- **Goal**
Extract the first line through the line containing "6.20, .0, .006))" from the listing below, exactly as written.

------------------------

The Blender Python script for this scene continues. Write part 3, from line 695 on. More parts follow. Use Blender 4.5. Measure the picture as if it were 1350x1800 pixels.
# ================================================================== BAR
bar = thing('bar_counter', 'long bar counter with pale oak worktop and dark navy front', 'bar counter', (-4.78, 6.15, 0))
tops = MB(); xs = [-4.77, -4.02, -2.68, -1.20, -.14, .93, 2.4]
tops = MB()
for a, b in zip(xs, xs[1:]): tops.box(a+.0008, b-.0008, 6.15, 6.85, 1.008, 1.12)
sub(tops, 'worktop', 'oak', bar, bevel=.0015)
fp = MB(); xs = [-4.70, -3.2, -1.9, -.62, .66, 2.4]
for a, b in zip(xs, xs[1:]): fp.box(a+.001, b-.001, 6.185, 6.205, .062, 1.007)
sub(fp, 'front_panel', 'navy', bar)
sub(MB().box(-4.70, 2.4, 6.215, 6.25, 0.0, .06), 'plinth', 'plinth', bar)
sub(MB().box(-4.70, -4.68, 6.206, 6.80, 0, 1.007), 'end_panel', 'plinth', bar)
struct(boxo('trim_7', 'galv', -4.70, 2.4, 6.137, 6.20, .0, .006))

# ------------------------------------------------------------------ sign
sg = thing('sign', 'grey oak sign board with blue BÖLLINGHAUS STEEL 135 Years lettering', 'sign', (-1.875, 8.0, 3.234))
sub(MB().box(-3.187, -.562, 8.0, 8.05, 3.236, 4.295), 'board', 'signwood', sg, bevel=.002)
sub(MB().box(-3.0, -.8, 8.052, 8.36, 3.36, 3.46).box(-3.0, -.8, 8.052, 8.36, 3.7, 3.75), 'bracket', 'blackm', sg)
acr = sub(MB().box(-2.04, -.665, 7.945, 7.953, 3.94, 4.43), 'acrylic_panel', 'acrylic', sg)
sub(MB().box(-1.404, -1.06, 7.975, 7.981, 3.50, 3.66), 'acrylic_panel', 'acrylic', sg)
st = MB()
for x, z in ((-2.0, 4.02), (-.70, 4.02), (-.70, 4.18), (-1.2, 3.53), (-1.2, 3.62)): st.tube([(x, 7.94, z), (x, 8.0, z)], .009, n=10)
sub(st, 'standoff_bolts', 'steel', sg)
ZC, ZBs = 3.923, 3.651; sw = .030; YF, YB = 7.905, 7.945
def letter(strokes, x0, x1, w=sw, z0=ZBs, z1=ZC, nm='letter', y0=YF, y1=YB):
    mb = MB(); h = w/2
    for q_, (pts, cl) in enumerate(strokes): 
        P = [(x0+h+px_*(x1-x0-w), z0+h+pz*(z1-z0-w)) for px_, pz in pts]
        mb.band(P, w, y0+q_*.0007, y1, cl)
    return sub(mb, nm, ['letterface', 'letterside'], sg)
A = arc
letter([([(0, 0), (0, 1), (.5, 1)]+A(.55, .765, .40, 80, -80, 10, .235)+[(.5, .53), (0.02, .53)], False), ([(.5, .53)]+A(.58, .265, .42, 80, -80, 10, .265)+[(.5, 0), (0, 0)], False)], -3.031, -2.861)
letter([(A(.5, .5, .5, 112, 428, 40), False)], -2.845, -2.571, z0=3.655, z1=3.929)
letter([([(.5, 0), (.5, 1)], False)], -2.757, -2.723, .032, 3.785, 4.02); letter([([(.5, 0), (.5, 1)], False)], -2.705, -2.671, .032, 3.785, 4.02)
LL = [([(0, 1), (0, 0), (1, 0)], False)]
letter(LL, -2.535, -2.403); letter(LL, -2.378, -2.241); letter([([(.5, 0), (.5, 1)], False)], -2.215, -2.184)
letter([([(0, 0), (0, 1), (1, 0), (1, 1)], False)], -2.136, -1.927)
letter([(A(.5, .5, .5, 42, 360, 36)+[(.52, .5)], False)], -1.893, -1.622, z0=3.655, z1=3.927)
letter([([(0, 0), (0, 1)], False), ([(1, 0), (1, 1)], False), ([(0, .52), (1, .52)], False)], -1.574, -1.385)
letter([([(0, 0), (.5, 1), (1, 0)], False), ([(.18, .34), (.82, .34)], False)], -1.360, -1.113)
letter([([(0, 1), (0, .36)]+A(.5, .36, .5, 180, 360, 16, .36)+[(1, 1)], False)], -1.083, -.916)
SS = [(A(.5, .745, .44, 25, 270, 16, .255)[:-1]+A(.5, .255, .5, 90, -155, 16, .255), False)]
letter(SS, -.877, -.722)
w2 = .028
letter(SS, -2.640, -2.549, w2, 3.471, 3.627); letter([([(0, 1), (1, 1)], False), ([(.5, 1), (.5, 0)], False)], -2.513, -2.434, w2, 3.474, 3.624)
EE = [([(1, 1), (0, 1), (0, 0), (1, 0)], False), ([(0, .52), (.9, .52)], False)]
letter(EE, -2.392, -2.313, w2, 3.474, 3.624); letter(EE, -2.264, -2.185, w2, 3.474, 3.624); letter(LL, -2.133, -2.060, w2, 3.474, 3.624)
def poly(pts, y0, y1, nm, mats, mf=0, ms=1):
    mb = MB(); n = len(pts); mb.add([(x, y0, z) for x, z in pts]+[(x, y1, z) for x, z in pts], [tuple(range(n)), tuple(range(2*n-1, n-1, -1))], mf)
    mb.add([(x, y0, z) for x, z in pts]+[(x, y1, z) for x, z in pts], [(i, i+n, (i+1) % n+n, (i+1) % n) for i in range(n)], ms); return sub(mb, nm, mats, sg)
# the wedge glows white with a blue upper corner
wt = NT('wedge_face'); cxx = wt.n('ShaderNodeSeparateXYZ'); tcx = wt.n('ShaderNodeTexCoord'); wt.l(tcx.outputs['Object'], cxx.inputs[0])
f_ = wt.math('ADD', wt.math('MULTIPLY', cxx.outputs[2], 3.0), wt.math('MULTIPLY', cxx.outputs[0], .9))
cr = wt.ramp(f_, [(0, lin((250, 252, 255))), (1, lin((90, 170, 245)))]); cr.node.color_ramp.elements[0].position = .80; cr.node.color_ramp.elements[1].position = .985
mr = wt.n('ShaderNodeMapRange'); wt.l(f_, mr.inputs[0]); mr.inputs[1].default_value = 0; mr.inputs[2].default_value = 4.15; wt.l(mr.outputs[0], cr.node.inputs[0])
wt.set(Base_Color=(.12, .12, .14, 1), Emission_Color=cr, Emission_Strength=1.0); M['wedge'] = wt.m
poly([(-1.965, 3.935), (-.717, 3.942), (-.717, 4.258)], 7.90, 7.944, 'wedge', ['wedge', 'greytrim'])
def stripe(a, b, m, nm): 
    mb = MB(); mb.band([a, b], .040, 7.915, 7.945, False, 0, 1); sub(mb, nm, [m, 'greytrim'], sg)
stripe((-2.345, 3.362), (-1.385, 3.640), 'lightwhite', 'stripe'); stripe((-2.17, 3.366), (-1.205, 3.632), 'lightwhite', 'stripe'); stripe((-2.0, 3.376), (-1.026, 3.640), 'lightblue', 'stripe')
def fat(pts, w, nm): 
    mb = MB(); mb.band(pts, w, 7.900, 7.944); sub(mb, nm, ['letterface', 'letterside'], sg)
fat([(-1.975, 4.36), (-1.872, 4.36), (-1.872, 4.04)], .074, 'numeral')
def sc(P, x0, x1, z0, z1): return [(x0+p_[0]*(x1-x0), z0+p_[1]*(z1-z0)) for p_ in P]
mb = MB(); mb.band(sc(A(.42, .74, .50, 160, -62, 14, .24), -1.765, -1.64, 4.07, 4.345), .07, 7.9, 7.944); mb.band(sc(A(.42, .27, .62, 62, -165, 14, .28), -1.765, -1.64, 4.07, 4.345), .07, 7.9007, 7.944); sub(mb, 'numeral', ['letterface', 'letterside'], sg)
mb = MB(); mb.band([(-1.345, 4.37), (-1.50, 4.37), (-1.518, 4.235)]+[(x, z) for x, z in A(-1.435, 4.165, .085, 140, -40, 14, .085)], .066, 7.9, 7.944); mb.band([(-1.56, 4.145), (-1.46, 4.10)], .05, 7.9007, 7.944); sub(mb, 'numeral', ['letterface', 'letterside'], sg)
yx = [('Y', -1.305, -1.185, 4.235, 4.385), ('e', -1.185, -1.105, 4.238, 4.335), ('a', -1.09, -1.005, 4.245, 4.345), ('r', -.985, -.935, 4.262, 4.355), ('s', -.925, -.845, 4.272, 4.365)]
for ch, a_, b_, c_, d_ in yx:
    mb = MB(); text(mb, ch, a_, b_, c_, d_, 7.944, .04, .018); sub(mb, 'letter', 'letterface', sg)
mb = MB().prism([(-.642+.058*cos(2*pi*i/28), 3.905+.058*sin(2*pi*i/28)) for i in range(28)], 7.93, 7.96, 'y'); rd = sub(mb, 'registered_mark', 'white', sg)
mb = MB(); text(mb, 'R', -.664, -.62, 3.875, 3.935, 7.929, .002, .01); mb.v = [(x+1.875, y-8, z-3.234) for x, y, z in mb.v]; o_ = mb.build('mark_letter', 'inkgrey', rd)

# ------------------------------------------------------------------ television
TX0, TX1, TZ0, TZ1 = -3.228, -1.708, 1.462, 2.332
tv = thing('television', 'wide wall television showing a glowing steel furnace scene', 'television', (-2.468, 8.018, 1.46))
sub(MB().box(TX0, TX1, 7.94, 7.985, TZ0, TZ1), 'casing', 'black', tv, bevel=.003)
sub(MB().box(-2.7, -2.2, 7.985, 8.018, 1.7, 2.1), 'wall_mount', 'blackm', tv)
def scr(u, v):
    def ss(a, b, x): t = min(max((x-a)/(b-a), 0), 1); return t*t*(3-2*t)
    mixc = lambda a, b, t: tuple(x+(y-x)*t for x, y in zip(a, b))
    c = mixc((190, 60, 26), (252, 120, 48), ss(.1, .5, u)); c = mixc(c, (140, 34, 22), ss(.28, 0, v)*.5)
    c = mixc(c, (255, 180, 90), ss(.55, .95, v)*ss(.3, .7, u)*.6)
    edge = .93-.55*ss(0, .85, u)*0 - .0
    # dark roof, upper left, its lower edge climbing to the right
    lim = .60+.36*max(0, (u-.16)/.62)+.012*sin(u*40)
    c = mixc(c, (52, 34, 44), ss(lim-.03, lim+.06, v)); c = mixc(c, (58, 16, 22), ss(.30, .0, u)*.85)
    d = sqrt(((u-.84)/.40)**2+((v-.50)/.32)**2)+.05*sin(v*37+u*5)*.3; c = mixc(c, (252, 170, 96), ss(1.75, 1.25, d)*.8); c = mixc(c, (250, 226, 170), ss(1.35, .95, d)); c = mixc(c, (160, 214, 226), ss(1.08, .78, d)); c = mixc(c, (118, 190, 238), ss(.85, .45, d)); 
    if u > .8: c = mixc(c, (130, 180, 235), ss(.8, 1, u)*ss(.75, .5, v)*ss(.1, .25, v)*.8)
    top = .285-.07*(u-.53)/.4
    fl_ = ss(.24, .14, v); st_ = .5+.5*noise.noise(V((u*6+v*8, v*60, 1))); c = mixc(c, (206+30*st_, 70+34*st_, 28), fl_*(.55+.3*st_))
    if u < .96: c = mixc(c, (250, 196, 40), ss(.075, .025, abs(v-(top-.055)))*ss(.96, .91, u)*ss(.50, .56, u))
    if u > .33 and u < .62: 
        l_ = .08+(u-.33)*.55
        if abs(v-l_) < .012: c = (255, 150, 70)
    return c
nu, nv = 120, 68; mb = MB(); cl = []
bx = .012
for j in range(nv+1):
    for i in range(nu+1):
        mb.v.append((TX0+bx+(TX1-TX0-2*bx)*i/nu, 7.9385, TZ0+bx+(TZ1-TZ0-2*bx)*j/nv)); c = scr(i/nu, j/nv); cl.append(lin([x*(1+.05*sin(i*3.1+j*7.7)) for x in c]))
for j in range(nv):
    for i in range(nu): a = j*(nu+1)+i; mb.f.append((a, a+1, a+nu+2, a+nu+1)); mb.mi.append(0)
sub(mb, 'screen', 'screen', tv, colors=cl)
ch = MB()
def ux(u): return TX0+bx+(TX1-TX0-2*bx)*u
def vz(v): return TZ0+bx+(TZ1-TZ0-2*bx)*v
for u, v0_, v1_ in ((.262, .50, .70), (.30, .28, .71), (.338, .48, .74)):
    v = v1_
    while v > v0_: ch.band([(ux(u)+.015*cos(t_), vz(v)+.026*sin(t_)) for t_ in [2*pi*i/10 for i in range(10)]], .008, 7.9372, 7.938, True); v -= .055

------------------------

- **Response for this exercise**
The Blender Python script for this scene continues. Write part 3, from line 695 on. More parts follow. Use Blender 4.5. Measure the picture as if it were 1350x1800 pixels.
# ================================================================== BAR
bar = thing('bar_counter', 'long bar counter with pale oak worktop and dark navy front', 'bar counter', (-4.78, 6.15, 0))
tops = MB(); xs = [-4.77, -4.02, -2.68, -1.20, -.14, .93, 2.4]
tops = MB()
for a, b in zip(xs, xs[1:]): tops.box(a+.0008, b-.0008, 6.15, 6.85, 1.008, 1.12)
sub(tops, 'worktop', 'oak', bar, bevel=.0015)
fp = MB(); xs = [-4.70, -3.2, -1.9, -.62, .66, 2.4]
for a, b in zip(xs, xs[1:]): fp.box(a+.001, b-.001, 6.185, 6.205, .062, 1.007)
sub(fp, 'front_panel', 'navy', bar)
sub(MB().box(-4.70, 2.4, 6.215, 6.25, 0.0, .06), 'plinth', 'plinth', bar)
sub(MB().box(-4.70, -4.68, 6.206, 6.80, 0, 1.007), 'end_panel', 'plinth', bar)
struct(boxo('trim_7', 'galv', -4.70, 2.4, 6.137, 6.20, .0, .006))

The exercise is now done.